Apologies if this has already been posted, a quick search didn’t seem to turn anything up, but there were a lot of hits.
I’m trying to cut our build scripts over to a more modern Travis setup (from the current versions which brute-forces everything using sudo), and I’m having a problem switching over to using:
The build matrix I’m setting up does two different Linux builds, one in Xenial and the other in Bionic. The Xenial build is failing with:
$ source ~/virtualenv/python3.6_with_system_site_packages/bin/activate
/home/travis/.travis/functions: line 109:
/home/travis/virtualenv/python3.6_with_site_packages/bin/activate: No
such file or directory
The command "source ~/virtualenv/python3.6_with_system_site_packages/bin/activate"

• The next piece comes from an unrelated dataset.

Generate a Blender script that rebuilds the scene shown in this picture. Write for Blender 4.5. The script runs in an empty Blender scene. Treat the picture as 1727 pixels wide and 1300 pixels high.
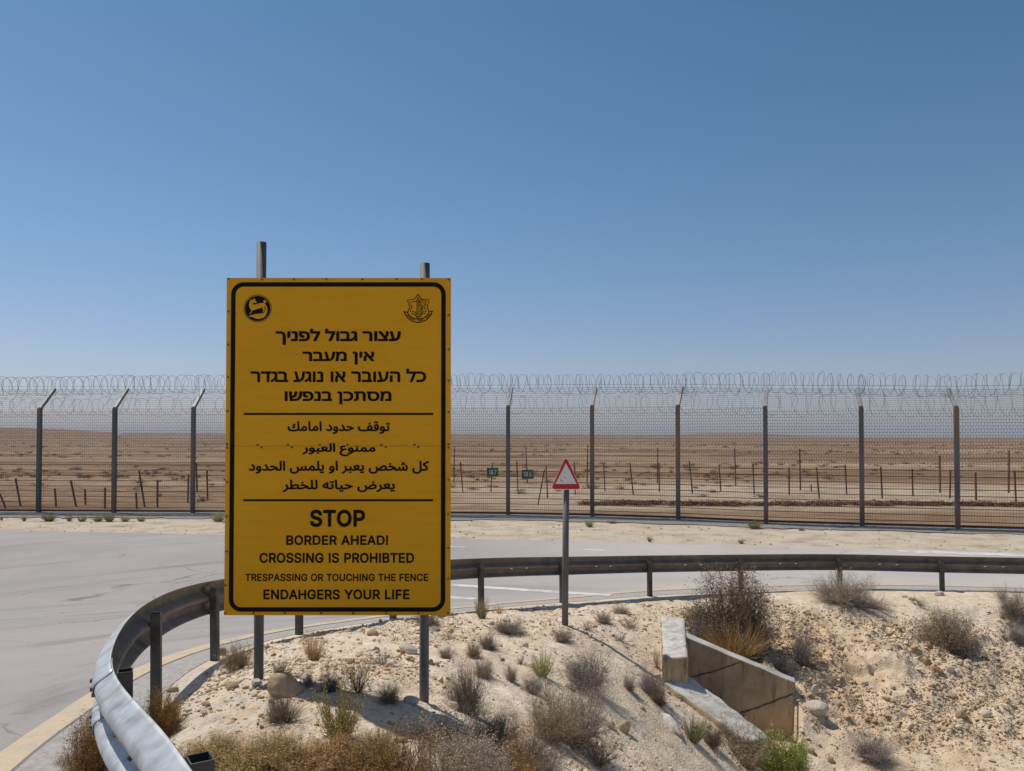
import bpy, bmesh, math, random, unicodedata
import numpy as np
from mathutils import Vector, Matrix
from mathutils.geometry import delaunay_2d_cdt

SC = bpy.context.scene
COL = SC.collection
# ------------------------------------------------------------------ camera, light, exposure
EYE = 2.87                       # eye height above the desert plain (plain = 0)
FPX = 1340.0                     # focal length in pixels of the 1727 px wide photograph
PITCH = 0.022
CY = 736 - FPX * math.tan(PITCH)  # image row of the lens axis (the frame is shifted up a little)
cam = bpy.data.cameras.new('camera')
cam.sensor_width = 36
cam.lens = 36 * FPX / 1727
cam.shift_y = (CY - 650) / 1727
cam.clip_start = 0.05
cam.clip_end = 30000
camo = bpy.data.objects.new('camera', cam)
COL.objects.link(camo)
camo.location = (0, 0, EYE)
camo.rotation_euler = (math.pi / 2 + PITCH, 0, 0)
SC.camera = camo

SUNV = Vector((0.50, -0.34, -1.0)).normalized()       # the way the light travels
SUN_EL = math.asin(-SUNV.z)
SUN_AZ = math.atan2(-SUNV.x, -SUNV.y)
world = bpy.data.worlds.new('World')
SC.world = world
world.use_nodes = True
wn = world.node_tree
sky = wn.nodes.new('ShaderNodeTexSky')
sky.sky_type = 'NISHITA'
sky.sun_disc = False
sky.sun_elevation = SUN_EL
sky.sun_rotation = SUN_AZ
sky.altitude = 300
sky.air_density = 1.0
sky.dust_density = 0.6
sky.ozone_density = 2.0
# a dry, slightly hazy desert sky: colour shifts with the height above the horizon
tcw = wn.nodes.new('ShaderNodeTexCoord'); sxz = wn.nodes.new('ShaderNodeSeparateXYZ')
wn.links.new(tcw.outputs['Generated'], sxz.inputs[0])
tint = wn.nodes.new('ShaderNodeValToRGB')
te = tint.color_ramp.elements
for _ in range(3): te.new(0.5)
for e_, (p_, c_) in zip(te, ((0.0, (0.86, 0.83, 1.10)), (0.08, (0.92, 0.89, 1.04)), (0.21, (0.81, 0.945, 1.05)), (0.47, (0.62, 0.93, 0.995)), (0.85, (0.95, 0.98, 1.0)))):
    e_.position = p_; e_.color = (*c_, 1)
wn.links.new(sxz.outputs['Z'], tint.inputs[0])
mulw = wn.nodes.new('ShaderNodeMix'); mulw.data_type = 'RGBA'; mulw.blend_type = 'MULTIPLY'; mulw.clamp_result = False
mulw.inputs[0].default_value = 1.0
wn.links.new(sky.outputs[0], mulw.inputs[6]); wn.links.new(tint.outputs[0], mulw.inputs[7])
wn.links.new(mulw.outputs[2], wn.nodes['Background'].inputs[0])
wn.nodes['Background'].inputs[1].default_value = 0.085
sun = bpy.data.lights.new('sun', 'SUN')
sun.energy = 3.6
sun.angle = math.radians(0.55)
sun.color = (1.0, 0.955, 0.88)
suno = bpy.data.objects.new('sun', sun)
COL.objects.link(suno)
suno.rotation_euler = SUNV.to_track_quat('-Z', 'Y').to_euler()
SC.view_settings.view_transform = 'Standard'
SC.view_settings.look = 'None'
SC.view_settings.exposure = 0.0
SC.view_settings.gamma = 1.0

# ------------------------------------------------------------------ helpers
def P(px, py, Y):
    """the point of the place seen at (px, py) that stands Y metres ahead"""
    u = (px - 863.5) / FPX
    v = (CY - py) / FPX
    dy = math.cos(PITCH) - v * math.sin(PITCH)
    dz = math.sin(PITCH) + v * math.cos(PITCH)
    return Vector((u * Y / dy, Y, EYE + dz * Y / dy))

def ray(px, py):
    u = (px - 863.5) / FPX
    v = (CY - py) / FPX
    return np.array((u, math.cos(PITCH) - v * math.sin(PITCH), math.sin(PITCH) + v * math.cos(PITCH)))

def flat(px, py, z=0.0):
    d = ray(px, py)
    t = (z - EYE) / d[2]
    return Vector((d[0] * t, d[1] * t, z))

def hsh(ix, iy, seed):
    n = (ix.astype(np.int64) * 374761393 + iy.astype(np.int64) * 668265263 + seed * 1442695041) & 0x7fffffff
    n = ((n ^ (n >> 13)) * 1274126177) & 0x7fffffff
    n = (n ^ (n >> 16)) & 0xffffff
    return n / float(0xffffff)

def vnoise(x, y, s, seed=0):
    x = np.asarray(x, float) / s
    y = np.asarray(y, float) / s
    ix = np.floor(x); iy = np.floor(y)
    fx = x - ix; fy = y - iy
    fx = fx * fx * (3 - 2 * fx); fy = fy * fy * (3 - 2 * fy)
    a = hsh(ix, iy, seed); b = hsh(ix + 1, iy, seed)
    c = hsh(ix, iy + 1, seed); d = hsh(ix + 1, iy + 1, seed)
    return (a * (1 - fx) + b * fx) * (1 - fy) + (c * (1 - fx) + d * fx) * fy - 0.5

def fbm(x, y, s, octv=4, seed=0):
    t = 0; a = 1.0
    for i in range(octv):
        t = t + a * vnoise(x, y, s, seed + i * 17)
        s = s * 0.5; a *= 0.5
    return t

def mesh_np(name, verts, faces):
    """verts (n,3); faces: list of (m,k) integer arrays"""
    me = bpy.data.meshes.new(name)
    verts = np.asarray(verts, np.float32)
    me.vertices.add(len(verts))
    me.vertices.foreach_set('co', verts.ravel())
    fl = [np.asarray(f, np.int32) for f in faces if len(f)]
    loops = np.concatenate([f.ravel() for f in fl])
    tot = np.concatenate([np.full(len(f), f.shape[1], np.int32) for f in fl])
    start = np.concatenate([[0], np.cumsum(tot)[:-1]]).astype(np.int32)
    me.loops.add(len(loops))
    me.loops.foreach_set('vertex_index', loops)
    me.polygons.add(len(tot))
    me.polygons.foreach_set('loop_start', start)
    me.update(calc_edges=True)
    me.validate()
    return me

def link(name, me, mat=None, parent=None, smooth=False):
    o = bpy.data.objects.new(name, me)
    COL.objects.link(o)
    if mat is not None and not me.materials:
        for m in (mat if isinstance(mat, (list, tuple)) else [mat]):
            me.materials.append(m)
    if parent is not None:
        o.parent = parent
    if smooth:
        me.polygons.foreach_set('use_smooth', [True] * len(me.polygons))
    return o

def tag(o, label=None, cat=None, group=None, kind=None):
    if label: o['label'] = label
    if cat: o['category'] = cat
    if group: o['group'] = group
    if kind: o['kind'] = kind
    return o

def empty(name, loc=(0, 0, 0), rz=0.0):
    o = bpy.data.objects.new(name, None)
    COL.objects.link(o)
    o.location = loc
    o.rotation_euler = (0, 0, rz)
    o.empty_display_size = 0.1
    return o

class MB:
    """collects simple shapes into one mesh"""
    def __init__(s):
        s.v = []; s.f = []
    def add(s, vs, fs):
        b = len(s.v)
        s.v += [tuple(v) for v in vs]
        s.f += [tuple(i + b for i in f) for f in fs]
    def hexa(s, c):           # 8 corners: bottom loop 4, top loop 4
        s.add(c, [(3, 2, 1, 0), (4, 5, 6, 7), (0, 1, 5, 4), (1, 2, 6, 5), (2, 3, 7, 6), (3, 0, 4, 7)])
    def box(s, lo, hi):
        x0, y0, z0 = lo; x1, y1, z1 = hi
        s.hexa([(x0, y0, z0), (x1, y0, z0), (x1, y1, z0), (x0, y1, z0), (x0, y0, z1), (x1, y0, z1), (x1, y1, z1), (x0, y1, z1)])
    def bar(s, a, b, w, d, side):
        a = Vector(a); b = Vector(b); t = (b - a).normalized()
        sd = Vector(side); sd = (sd - t * sd.dot(t)).normalized()
        up = t.cross(sd)
        c = []
        for p in (a, b):
            for i, j in ((-1, -1), (1, -1), (1, 1), (-1, 1)):
                c.append(p + sd * (w / 2 * i) + up * (d / 2 * j))
        s.hexa(c)
    def cyl(s, a, b, r, n=16, cap=True, r2=None):
        a = Vector(a); b = Vector(b); t = (b - a).normalized()
        x = t.orthogonal().normalized(); y = t.cross(x)
        r2 = r if r2 is None else r2
        vs = []
        for p, rr in ((a, r), (b, r2)):
            for k in range(n):
                q = 2 * math.pi * k / n
                vs.append(p + (x * math.cos(q) + y * math.sin(q)) * rr)
        fs = [(k, (k + 1) % n, n + (k + 1) % n, n + k) for k in range(n)]
        if cap:
            fs += [tuple(range(n - 1, -1, -1)), tuple(range(n, 2 * n))]
        s.add(vs, fs)
    def build(s, name, mat, parent=None, bevel=0, smooth=False):
        me = bpy.data.meshes.new(name)
        me.from_pydata(s.v, [], s.f)
        me.update()
        bm = bmesh.new(); bm.from_mesh(me)
        bmesh.ops.recalc_face_normals(bm, faces=bm.faces)
        bm.to_mesh(me); bm.free()
        o = link(name, me, mat, parent, False)
        if smooth:
            for p in me.polygons:
                p.use_smooth = len(p.vertices) == 4
        if bevel:
            m = o.modifiers.new('bevel', 'BEVEL'); m.width = bevel; m.segments = 2
            m.limit_method = 'ANGLE'
        return o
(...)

failed and exited with 1 during .
Yet the Bionic builds have no problem with that same command. (Ignore the final status, they’re currently failing for different reasons.)
Aha. So… I’m not 100% clear, since it was Travis that upgraded Xenial to 3.6 (according to the banner notice above the build output) — does that mean they broke their own system_site_packages virtualenv config?
Because, I didn’t select any specific Python version in my config, i just used language: python and virtualenv: system_site_packages.
(I do have python3 in my apt packages list, but that reported):
python3 is already the newest version (3.5.1-3).
So it didn’t actually affect anything.
But Travis’s configs seem to be expecting the default Python version to be 3.6, when in reality the distro default is still 3.5, as you note. I did nothing to specify Python 3.6 as the version to use.
(I guess I can specify 3.5, though, if that’ll fix this. I’ll try that. Thanks for the info!)
Actually, making system_site_packages: true imply the distro-provided Python version can be a valid feature request.
(The potential problem I already see though is which of the provided versions it should imply.)